On 3 July, The New Republics TNR Conversation with Josh Patashnik hosted the Brookings Institution’s Benjamin Wittes, author of the recently released Law and the Long War: The Future of Justice in an Age of Terror (Penguin Press, 2008), and the New America Foundation’s Andrew McCarthy, author of Willful Blindness: A Memoir of the Jihad (Encounter Books, 2008).


There’s a crisp transcript of the discussion that’s nice and readable, but for the full flavor, listen to the audio, which is much longer and captures much more of the respective authors’ responses and elaborations. It kicks off on the recent case of a Chinese Uighur Muslim held at Guantanamo, resolution of which revealed "no evidence that would qualify him as an enemy combatant."

Among other things, TNR’s three-way gets into the political context of and for jus ad bellum after 2001, and the politicization of the recent Boumediene Case on habeas corpus rights. The most telling line in the encounter, from Andrew McCarthy: "Rather than having what is probably a not-very-useful argument over what the parameters of the battlefield are, we probably should be much more focused on who it is that we’re fighting and under what circumstances they should be brought into the system."
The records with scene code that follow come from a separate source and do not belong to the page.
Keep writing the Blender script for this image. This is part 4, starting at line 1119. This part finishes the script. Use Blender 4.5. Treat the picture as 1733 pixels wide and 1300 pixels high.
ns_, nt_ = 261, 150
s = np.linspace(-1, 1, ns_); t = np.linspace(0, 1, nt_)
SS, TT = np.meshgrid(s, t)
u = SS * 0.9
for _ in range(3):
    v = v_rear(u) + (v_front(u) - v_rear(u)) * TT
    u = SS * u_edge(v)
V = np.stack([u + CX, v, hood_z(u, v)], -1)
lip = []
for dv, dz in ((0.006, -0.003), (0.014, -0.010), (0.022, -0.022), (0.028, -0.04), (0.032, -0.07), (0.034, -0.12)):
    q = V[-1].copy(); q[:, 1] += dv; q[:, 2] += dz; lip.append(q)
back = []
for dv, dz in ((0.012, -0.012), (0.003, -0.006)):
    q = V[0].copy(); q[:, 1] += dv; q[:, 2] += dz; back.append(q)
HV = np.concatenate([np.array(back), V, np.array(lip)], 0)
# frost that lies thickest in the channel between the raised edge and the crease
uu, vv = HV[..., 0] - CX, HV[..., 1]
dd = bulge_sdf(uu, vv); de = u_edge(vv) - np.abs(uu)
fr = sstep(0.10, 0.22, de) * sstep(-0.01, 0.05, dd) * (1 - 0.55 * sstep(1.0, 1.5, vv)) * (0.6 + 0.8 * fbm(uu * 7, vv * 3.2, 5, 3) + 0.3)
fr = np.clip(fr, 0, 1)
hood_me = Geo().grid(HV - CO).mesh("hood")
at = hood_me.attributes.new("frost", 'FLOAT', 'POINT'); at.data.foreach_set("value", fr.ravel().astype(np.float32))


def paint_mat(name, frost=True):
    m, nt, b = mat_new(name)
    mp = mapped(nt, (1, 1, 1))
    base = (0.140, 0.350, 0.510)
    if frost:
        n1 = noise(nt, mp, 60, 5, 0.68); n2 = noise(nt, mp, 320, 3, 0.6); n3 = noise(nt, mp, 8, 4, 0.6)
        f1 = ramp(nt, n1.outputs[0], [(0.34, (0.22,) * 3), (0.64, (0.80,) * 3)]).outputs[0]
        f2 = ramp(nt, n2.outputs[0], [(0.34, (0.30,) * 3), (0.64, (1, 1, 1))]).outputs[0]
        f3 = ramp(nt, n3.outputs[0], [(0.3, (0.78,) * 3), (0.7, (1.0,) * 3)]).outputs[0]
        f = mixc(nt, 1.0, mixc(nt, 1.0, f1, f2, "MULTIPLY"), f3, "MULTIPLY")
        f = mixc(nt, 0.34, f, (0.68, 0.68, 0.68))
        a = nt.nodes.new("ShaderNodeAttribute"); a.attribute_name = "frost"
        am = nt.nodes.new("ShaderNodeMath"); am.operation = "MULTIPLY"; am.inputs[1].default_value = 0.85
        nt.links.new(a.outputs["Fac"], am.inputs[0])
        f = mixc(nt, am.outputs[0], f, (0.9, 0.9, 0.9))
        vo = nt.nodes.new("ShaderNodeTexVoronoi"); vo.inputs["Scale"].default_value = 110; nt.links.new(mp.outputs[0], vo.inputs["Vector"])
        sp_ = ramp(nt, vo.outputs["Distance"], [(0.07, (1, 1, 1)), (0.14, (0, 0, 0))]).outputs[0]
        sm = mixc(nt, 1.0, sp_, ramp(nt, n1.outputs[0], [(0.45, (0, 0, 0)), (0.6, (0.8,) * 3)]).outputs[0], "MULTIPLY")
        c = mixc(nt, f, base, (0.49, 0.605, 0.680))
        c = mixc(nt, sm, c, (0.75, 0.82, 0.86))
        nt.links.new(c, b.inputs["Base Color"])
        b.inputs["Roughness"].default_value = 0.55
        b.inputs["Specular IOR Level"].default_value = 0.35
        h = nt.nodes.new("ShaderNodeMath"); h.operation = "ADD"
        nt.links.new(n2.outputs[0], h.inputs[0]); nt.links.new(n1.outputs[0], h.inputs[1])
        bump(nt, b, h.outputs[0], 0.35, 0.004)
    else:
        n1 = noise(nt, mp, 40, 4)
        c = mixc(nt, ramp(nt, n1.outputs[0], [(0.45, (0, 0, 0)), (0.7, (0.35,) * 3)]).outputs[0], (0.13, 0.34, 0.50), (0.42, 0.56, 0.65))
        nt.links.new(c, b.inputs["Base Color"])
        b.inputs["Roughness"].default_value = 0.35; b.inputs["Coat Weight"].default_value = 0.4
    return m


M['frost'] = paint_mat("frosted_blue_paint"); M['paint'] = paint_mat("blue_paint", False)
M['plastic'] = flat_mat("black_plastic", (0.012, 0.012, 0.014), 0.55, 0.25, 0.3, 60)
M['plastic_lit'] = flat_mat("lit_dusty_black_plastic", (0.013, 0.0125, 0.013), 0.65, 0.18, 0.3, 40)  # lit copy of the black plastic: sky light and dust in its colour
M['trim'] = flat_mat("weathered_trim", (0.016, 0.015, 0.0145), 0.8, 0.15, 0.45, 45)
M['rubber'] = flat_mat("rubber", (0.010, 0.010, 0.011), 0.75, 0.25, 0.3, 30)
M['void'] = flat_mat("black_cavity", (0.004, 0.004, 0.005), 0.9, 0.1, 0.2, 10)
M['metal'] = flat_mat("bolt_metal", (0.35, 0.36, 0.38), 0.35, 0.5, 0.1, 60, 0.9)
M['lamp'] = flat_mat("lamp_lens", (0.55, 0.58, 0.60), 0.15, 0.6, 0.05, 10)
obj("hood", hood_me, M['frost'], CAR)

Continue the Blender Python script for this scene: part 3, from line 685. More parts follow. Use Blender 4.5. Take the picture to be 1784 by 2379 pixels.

Good on the complexity of battlespace parameters.  Bad on suggesting that defining it’s probably not useful. Tell it to those  who get caught in the "middle", wherever that might be these days. There’s a big difference between useless and difficult, the latter hardly a justification for not bothering. That’s not what either author’s arguing, but they miss an important implication of their own work: the spatial variables that shape and inform the physical disposition of insurgents and terrorists are central to battlespace regulatory regimes.